Pour la Syrie, les États-Unis ont formé une prétendue coalition dont le seul objectif serait de s’en prendre au Gouvernement syrien, allant jusqu’à « protéger » tout récemment des éléments de Daech pour leur permettre d’ouvrir un front.
Le représentant a assuré que des systèmes portatifs de défense aérienne (MANPADS) avaient été remis à des groupes terroristes syriens, « nous l’avons dit au Conseil ». Aujourd’hui, on cherche à justifier une propagande pour détruire la Syrie comme on l’a fait pour l’Iraq avec les armes de destruction massive inexistantes en 2003, a martelé le représentant syrien.
Le Royaume-Uni, les États-Unis et la France n’accordent pas d’importance à la démocratie, à la stabilité et aux droits de l’homme, ce ne sont pour eux que des prétextes pour s’approprier des ressources naturelles, a affirmé le représentant.
La République arabe syrienne s’en est également prise à l’appui apporté par les régimes wahhabites. S’adressant aux membres du Conseil qui participent à la coalition, la délégation a dit qu’ils devraient être reconnus responsables des attaques menées contre des victimes innocentes.

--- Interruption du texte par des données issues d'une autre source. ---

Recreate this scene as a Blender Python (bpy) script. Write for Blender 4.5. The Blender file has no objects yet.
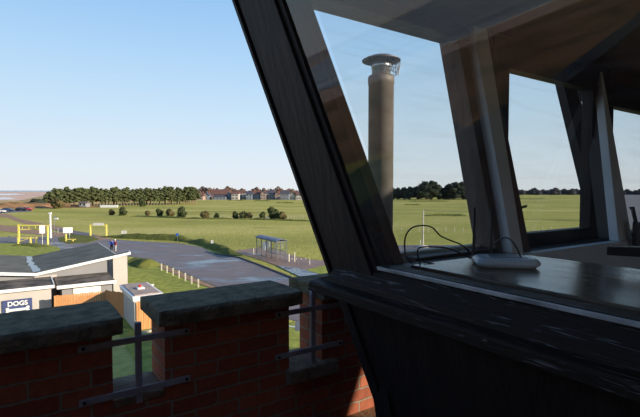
import bpy, bmesh, math, random
from mathutils import Vector, Matrix, noise
SC = bpy.context.scene
COL = SC.collection
R = math.radians
EYE = 9.0                                   # camera height above the ground

# ------------------------------------------------------------------ camera, sky, sun, exposure
cd = bpy.data.cameras.new('camera')
cam = bpy.data.objects.new('camera', cd); COL.objects.link(cam)
cam.location = (0, 0, EYE)
cam.rotation_euler = (R(90) - math.atan(18.5/450), 0, 0)
cd.sensor_fit = 'HORIZONTAL'; cd.sensor_width = 36.0; cd.lens = 450/640*36.0
cd.clip_start = 0.05; cd.clip_end = 9000
SC.camera = cam

SUN_AZ, SUN_EL = 108.0, 17.0
w = bpy.data.worlds.new('sky'); SC.world = w; w.use_nodes = True
nt = w.node_tree; nt.nodes.clear()
tcw = nt.nodes.new('ShaderNodeTexCoord'); sxyz = nt.nodes.new('ShaderNodeSeparateXYZ'); nt.links.new(tcw.outputs['Generated'], sxyz.inputs[0])
sr = nt.nodes.new('ShaderNodeValToRGB'); nt.links.new(sxyz.outputs[2], sr.inputs[0])
el_ = sr.color_ramp.elements                       # clear winter sky: pale at the horizon, deep blue overhead
el_[0].position = 0.0; el_[0].color = (0.80, 0.84, 0.87, 1)
el_[1].position = 1.0; el_[1].color = (0.03, 0.09, 0.28, 1)
for p_, c_ in ((0.05, (0.76, 0.85, 0.93)), (0.15, (0.61, 0.79, 0.95)), (0.28, (0.43, 0.67, 0.94)), (0.42, (0.27, 0.52, 0.88)), (0.65, (0.09, 0.23, 0.52))):
    e_ = el_.new(p_); e_.color = (*c_, 1)
bg = nt.nodes.new('ShaderNodeBackground'); bg.inputs[1].default_value = 1.0
ow = nt.nodes.new('ShaderNodeOutputWorld')
nt.links.new(sr.outputs[0], bg.inputs[0]); nt.links.new(bg.outputs[0], ow.inputs[0])
sl = bpy.data.lights.new('sun', 'SUN'); sl.energy = 7.5; sl.angle = R(0.6); sl.color = (1.0, 0.86, 0.67)
so = bpy.data.objects.new('sun', sl); COL.objects.link(so)
sv = Vector((math.sin(R(SUN_AZ))*math.cos(R(SUN_EL)), math.cos(R(SUN_AZ))*math.cos(R(SUN_EL)), math.sin(R(SUN_EL))))
so.rotation_euler = sv.to_track_quat('Z', 'Y').to_euler(); so.location = (30, 10, 40)
SC.view_settings.view_transform = 'Standard'; SC.view_settings.look = 'None'
SC.view_settings.exposure = 0.0; SC.view_settings.gamma = 1.0; SC.view_settings.use_curve_mapping = False

# ------------------------------------------------------------------ materials
def mat(name, col, rough=0.7, metal=0.0, col2=None, scale=5.0, bump=0.0, bscale=None, detail=4, spec=0.5, stretch=None, coat=0):
    m = bpy.data.materials.new(name); m.use_nodes = True
    n = m.node_tree; b = n.nodes['Principled BSDF']
    b.inputs['Roughness'].default_value = rough; b.inputs['Metallic'].default_value = metal
    b.inputs['Specular IOR Level'].default_value = spec
    b.inputs['Coat Weight'].default_value = coat
    tc = n.nodes.new('ShaderNodeTexCoord'); mp = n.nodes.new('ShaderNodeMapping')
    n.links.new(tc.outputs['Object'], mp.inputs[0])
    if stretch: mp.inputs['Scale'].default_value = stretch
    nz = n.nodes.new('ShaderNodeTexNoise'); nz.inputs['Scale'].default_value = scale; nz.inputs['Detail'].default_value = detail
    n.links.new(mp.outputs[0], nz.inputs['Vector'])
    cr = n.nodes.new('ShaderNodeValToRGB')
    c2 = col2 or tuple(c*0.72 for c in col)
    cr.color_ramp.elements[0].position = 0.35; cr.color_ramp.elements[1].position = 0.65
    cr.color_ramp.elements[0].color = (*c2, 1); cr.color_ramp.elements[1].color = (*col, 1)
    n.links.new(nz.outputs[0], cr.inputs[0]); n.links.new(cr.outputs[0], b.inputs['Base Color'])
    if bump:
        bn = n.nodes.new('ShaderNodeTexNoise'); bn.inputs['Scale'].default_value = bscale or scale*3; bn.inputs['Detail'].default_value = 6
        n.links.new(mp.outputs[0], bn.inputs['Vector'])
        bp = n.nodes.new('ShaderNodeBump'); bp.inputs['Strength'].default_value = bump; bp.inputs['Distance'].default_value = 0.02
        n.links.new(bn.outputs[0], bp.inputs['Height']); n.links.new(bp.outputs[0], b.inputs['Normal'])
    return m

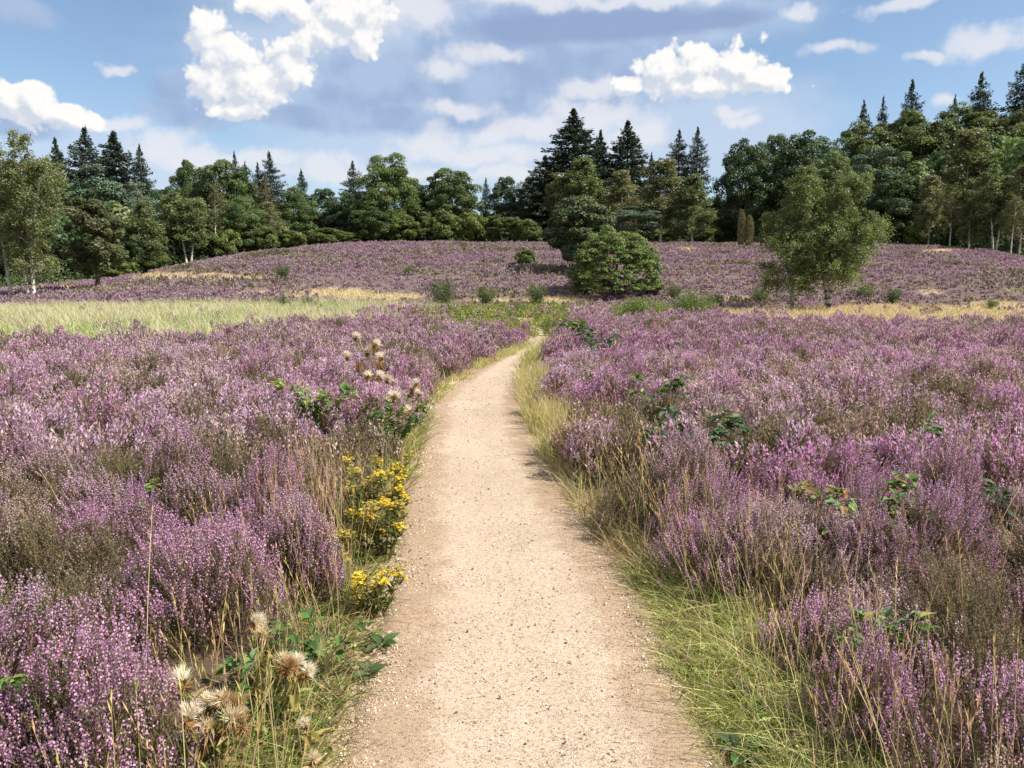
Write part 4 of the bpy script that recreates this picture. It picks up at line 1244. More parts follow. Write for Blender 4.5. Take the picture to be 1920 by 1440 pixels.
# young trees and shrubs scattered over the plain and the slope
SHR = {'a': (1.7, 1.6, [mk_shrub(1.7, 1.6, 26, 130, 0.075, (0.11, 0.145, 0.055)), mk_shrub(1.7, 1.5, 22, 140, 0.075, (0.13, 0.165, 0.055))]),
       'b': (1.4, 2.4, [mk_shrub(1.4, 2.4, 44, 120, 0.08, (0.15, 0.20, 0.055))])}
SAP = [('a', 831, 516, 54, 576, 'grey green sapling, first of three in a row below the slope'), ('a', 911, 529, 50, 572, 'sapling in the middle of three in a row below the slope'),
       ('a', 1006, 526, 44, 574, 'sapling with upright twigs, last of three before the bright bush'), ('b', 1205, 556, 110, 604, 'long low green willow scrub in front of the bright rounded bush'),
       ('b', 1305, 545, 90, 600, 'low green shrub between the willow scrub and the lone birch'), ('a', 1425, 532, 42, 568, 'round dark shrub beside the lone birch in the slope side shade'),
       ('a', 1674, 536, 38, 568, 'upright bright sapling on the purple slope beyond the lone birch'), ('a', 1615, 530, 46, 562, 'low sapling under the outer twigs of the lone birch'),
       ('a', 531, 492, 32, 522, 'bright round sapling high on the purple slope'), ('a', 766, 494, 22, 516, 'tiny sapling on the middle of the purple slope'),
       ('a', 532, 548, 16, 580, 'small upright sapling behind the meadow, near a paler twin'), ('a', 579, 552, 22, 576, 'grey little sapling behind the meadow'),
       ('a', 200, 548, 22, 563, 'dark little shrub at the far side of the meadow'), ('a', 968, 562, 42, 592, 'green sapling amid the yellow scrub by the vanishing path'),
       ('a', 1035, 596, 50, 630, 'leafy shrub hanging over the vanishing end of the path'), ('a', 1860, 558, 26, 578, 'small shrub on the straw strip near the frame edge'),
       ('a', 1340, 548, 40, 580, 'dark shrub at the shaded foot of the straw strip before the lone birch'), ('a', 1735, 572, 22, 594, 'tiny dark shrub in the bright straw strip'),
       ('a', 1262, 530, 36, 560, 'small grey shrub at the outer skirt of the bright rounded bush'), ('a', 870, 460, 12, 470, 'tiny twiggy sapling on the crest line'),
       ('a', 1905, 590, 40, 625, 'grey green bushy sapling at the frame edge of the straw strip')]
for n, (k, px, ty, wpx, by, label) in enumerate(SAP):
    H0, W0, ms = SHR[k]
    gp = ground_at(px, by, 18)
    h = max(0.3, top_z(px, ty, gp[1]) - gp[2])
    plant_tree('shrub' if k == 'b' else 'sapling', label, ms[n % len(ms)], gp, h / H0, max(wpx / F * gp[1] / W0, 0.15), None, None, 'shrub' if k == 'b' else 'sapling', ('foliage', 'stem'))

# ---- deep wood behind: one mass
_spx = [-300, 0, 120, 200, 300, 340, 430, 500, 560, 640, 700, 800, 900, 1000, 1040, 1200, 1330, 1400, 1500, 1600, 1700, 1800, 1920, 2300]
_spy = [330, 320, 335, 330, 365, 350, 335, 355, 380, 385, 385, 375, 385, 375, 330, 320, 385, 310, 290, 265, 240, 225, 228, 230]
g = Geo()
for row, (dd, n) in enumerate(((9, 70), (24, 60), (45, 55))):
    for px in np.linspace(-330, 2250, n):
        px = px + U(-15, 15)
        D = np.interp((px - 960) / F / 1.008, _eu, _eD) + dd + U(-3, 4)
        x = X_of(px, D); zb = float(terrain(x, D))
        top = top_z(px, np.interp(px, _spx, _spy) + U(0, 30) + (35 if row == 0 else 0), D) - zb
        if top < 3: continue
        R = U(2.8, 4.5)
        g2 = Geo()
        lobes(g2, top, R, 0.2, 26, 95, 0.5, [OAK, DARK, DARK, OLIVE][rng.integers(4)], (0.25, 0.42), 0.8, 0.1)
        g.add(g2.V[0] + np.array([x, D, zb]), g2.Q[0], g2.K[0])
tag(part('forest', g.mesh('forest', M_leaf)), 'dense dark wood closing the gaps behind the single trees', 'forest', kind='stuff')
# bracken and low growth along its foot
g = Geo()
n = 1500
px = U(-250, 2200, n); D = np.interp((px - 960) / F / 1.008, _eu, _eD) + U(1.5, 12, n)
x = X_of(px, D); z = terrain(x, D)
hh = U(0.5, 2.2, n)
P = np.stack([x, D, z], -1)[:, None] + rng.normal(0, 1, (n, 45, 3)) * np.array([0.7, 0.7, 0]) + np.stack([np.zeros((n, 45)), np.zeros((n, 45)), U(0.0, 1, (n, 45)) * hh[:, None]], -1)
kc = np.array([OAK, DARK, OLIVE, (0.06, 0.05, 0.03)])[rng.choice(4, n, p=[0.3, 0.4, 0.2, 0.1])]
g.quads(kites(P, unit(rand_dir(n, 45) + np.array([0, 0, .4])), U(0.2, 0.42, (n, 45)), 0.7), kc[:, None] * (1 + U(-.25, .25, (n, 45, 1))))
tag(part('undergrowth', g.mesh('undergrowth', M_leaf)), 'dark low growth along the foot of the forest edge', 'undergrowth', kind='stuff')
# ------------------------------------------------------------------ herbs near the camera
def gpt(px, Y):
    x = (px - 960) / F * (Y * CP + (CAMZ - 0.2) * SP)
    return np.array([x, Y, float(terrain(x, Y))])


def leaflets(g, c, d, size, col, width=0.62, fold=0.25):
    """broad folded leaves: c base (N,3), d direction (N,3)"""
    n = len(c)
    upv = unit(rand_dir(n) * 0.35 + np.array([0, 0, 1.0]))
    s = unit(np.cross(d, upv)); nn = np.cross(s, d)
    L = size[:, None]
    t = (0, .3, .65, 1.0); w = (0.05, .5, .42, .02)
    mid = [c + d * L * q - nn * L * (0.16 * q * q) for q in t]
    for sg in (-1, 1):
        ed = [m_ + s * sg * L * width * w[i] + nn * L * w[i] * fold for i, m_ in enumerate(mid)]
        for i in range(3):
            P = np.stack([mid[i], ed[i], ed[i + 1], mid[i + 1]], 1) if sg > 0 else np.stack([ed[i], mid[i], mid[i + 1], ed[i + 1]], 1)
            g.quads(P, col)


def bramble(label, base, R, H, n_cane, n_leaf, size, cols, p, name='bramble', mat=None, bare=True):
    o = thing(name, label, 'bramble' if name == 'bramble' else 'plant', base)
    g, t = Geo(), Geo()
    for i in range(n_cane):
        a = U(0, 6.28); l = R * U(0.6, 1.15); h = H * U(0.6, 1.1)
        q = np.linspace(0, 1, 8)
        pts = np.stack([np.cos(a) * l * q, np.sin(a) * l * q, h * np.sin(q * PI * U(0.55, 0.8)) + 0.02], -1) + rng.normal(0, 0.008, (8, 3))
        tube(t, pts, np.linspace(0.0035, 0.0015, 8), 4)
        m = n_leaf
        f = U(0.2, 1, m)
        P = np.stack([np.interp(f, q, pts[:, j]) for j in range(3)], -1)
        for k in range(3):
            dd = unit(np.stack([np.cos(a + (k - 1) * 1.1) * np.ones(m), np.sin(a + (k - 1) * 1.1) * np.ones(m), np.zeros(m)], -1) + rand_dir(m) * 0.6 + np.array([0, 0, 0.15]))
            off = unit(rand_dir(m) + np.array([0, 0, .5])) * size * 0.5
            leaflets(g, P + off, dd, size * U(0.6, 1.2, m), gmix(m, cols, p))
    tm = part('stem', t.mesh('stem', M_stem), o)
    part('foliage', g.mesh('foliage', mat or M_leaf), o)
    return o


GR = [(0.10, 0.18, 0.045), (0.075, 0.13, 0.045), (0.19, 0.27, 0.065), (0.28, 0.30, 0.075), (0.24, 0.13, 0.06)]
DKG = [(0.05, 0.105, 0.048), (0.08, 0.145, 0.065), (0.14, 0.20, 0.10), (0.04, 0.070, 0.036), (0.26, 0.17, 0.06)]
BR = [
    ('dark green bramble with broad leaves in the heather beside the tan grass clump', 1312, 5.7, 0.36, 0.50, 12, 9, 0.085, DKG, [.34, .26, .12, .2, .08]),
    ('bramble with reddish and green leaves before the deep purple heather', 1625, 4.1, 0.32, 0.44, 9, 8, 0.070, [GR[0], GR[1], GR[4], GR[2]], [.34, .26, .26, .14]),
    ('bramble twig with glossy rounded leaves at the frame edge of the heather', 1900, 4.3, 0.22, 0.36, 4, 4, 0.065, DKG, [.4, .3, .2, .1, 0]),
    ('light green bramble deep in the heather above the ragwort', 612, 7.2, 0.36, 0.46, 9, 9, 0.085, [GR[2], GR[0], GR[3]], [.5, .35, .15]),
    ('yellow green leafy sprig beside the vivid purple heather tuft', 535, 8.0, 0.22, 0.50, 4, 6, 0.085, [GR[3], GR[2]], [.5, .5]),
    ('leafy bramble with yellow tips near the upper tan grass', 1235, 8.0, 0.40, 0.52, 8, 7, 0.085, [GR[0], GR[1], GR[3]], [.45, .35, .2]),
    ('small leafed bush leaning over the gravel below the tall thistles', 742, 7.1, 0.38, 0.46, 16, 16, 0.050, [GR[1], GR[0], GR[3], (0.25, .2, .08)], [.4, .28, .2, .12]),
    ('few broad leaves low in the heather beside the dark hollow', 255, 4.5, 0.20, 0.30, 4, 3, 0.085, [GR[2], GR[0], GR[3]], [.4, .3, .3]),
    ('small fresh green bramble in the corner beside the tallest purple spike', 100, 2.35, 0.12, 0.27, 5, 5, 0.040, [GR[0], GR[2]], [.6, .4]),
    ('green bramble leaves behind the white thistle heads', 590, 2.9, 0.24, 0.24, 6, 6, 0.05, [GR[0], GR[1], GR[2]], [.45, .4, .15]),
    ('green bramble leaves at the foot of the stout bottom thistle', 430, 2.5, 0.20, 0.26, 6, 6, 0.045, [GR[0], GR[1], GR[2]], [.4, .3, .3]),
    ('dark bramble on the verge shoulder below the tufted thin stalks', 1640, 2.75, 0.20, 0.27, 6, 6, 0.05, [GR[0], GR[1], GR[3]], [.4, .45, .15]),
    ('dark leaved bramble on the purple mound near the path bend', 1120, 14.2, 0.45, 0.62, 7, 8, 0.13, DKG, [.4, .3, .1, .2, 0]),
    ('bramble patch at the crown of the verge beside the vanishing bend', 1075, 19.5, 0.5, 0.55, 7, 9, 0.16, [GR[1], GR[0], GR[3]], [.4, .4, .2]),
    ('pale leaved bramble low behind the reddish leaved bramble', 1480, 4.7, 0.22, 0.30, 4, 4, 0.05, [GR[3], GR[2], GR[4]], [.4, .35, .25]),
    ('scattered bramble leaves under the brown heather hump', 1690, 6.0, 0.3, 0.40, 5, 4, 0.07, [GR[1], GR[0]], [.5, .5]),
]
for lab, px, Y, R, H, nc_, nlf, sz, cols, p in BR:
    bramble(lab, gpt(px, Y), R, H, nc_, nlf, sz, cols, p)
DOCK = [('pale green dock rosette on the gravel edge nearest the low ragwort', 712, 3.25, 0.075), ('dark leaf rosette pressed on the gravel edge before the bottom thistles', 690, 3.0, 0.08),
        ('broad dark weed in the green verge grass', 1415, 2.75, 0.09), ('lobed dark weed low in the verge grass at the frame bottom', 1395, 2.45, 0.09), ('yellowish weed leaves in the verge beside the straw stalks', 1470, 2.6, 0.07)]
for lab, px, Y, sz in DOCK:
    o = thing('weed', lab, 'weed', gpt(px, Y))
    g = Geo(); n = 11
    a = np.arange(n) * 2.4
    leaflets(g, np.stack([np.cos(a) * 0.01, np.sin(a) * 0.01, np.full(n, 0.015)], -1), unit(np.stack([np.cos(a), np.sin(a), U(0.1, 0.7, n)], -1)), sz * U(0.7, 1.3, n), gmix(n, [GR[1], (0.09, 0.13, 0.06)] if 'yellow' not in lab else [GR[3], GR[2]], [.5, .5]), 0.45)
    part('foliage', g.mesh('foliage', M_leaf), o)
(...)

M. Mounzer a, en conclusion, demandé que le Conseil de sécurité assume les responsabilités qui sont les siennes et que cessent les agressions contre son pays.
Le délégué de la Fédération de Russie a repris la parole et a demandé à certaines délégations, y compris celle des États-Unis, de ne pas insulter son pays. « Nous ne nous permettons pas de le faire. » Il a estimé que la représentante des États-Unis, Mme Nikki Haley, qui vient de prendre ses fonctions, avait l’occasion d’assainir les relations au sein de ce Conseil et de travailler avec tous ses membres. Cela ne sera néanmoins pas possible si l’on prétend que sa position nationale a valeur de vérité absolue, a-t-il dit.
Enfin, le délégué a confié que son pays avait « vraiment l’espoir » de travailler dans un esprit d’unité au sein de ce Conseil.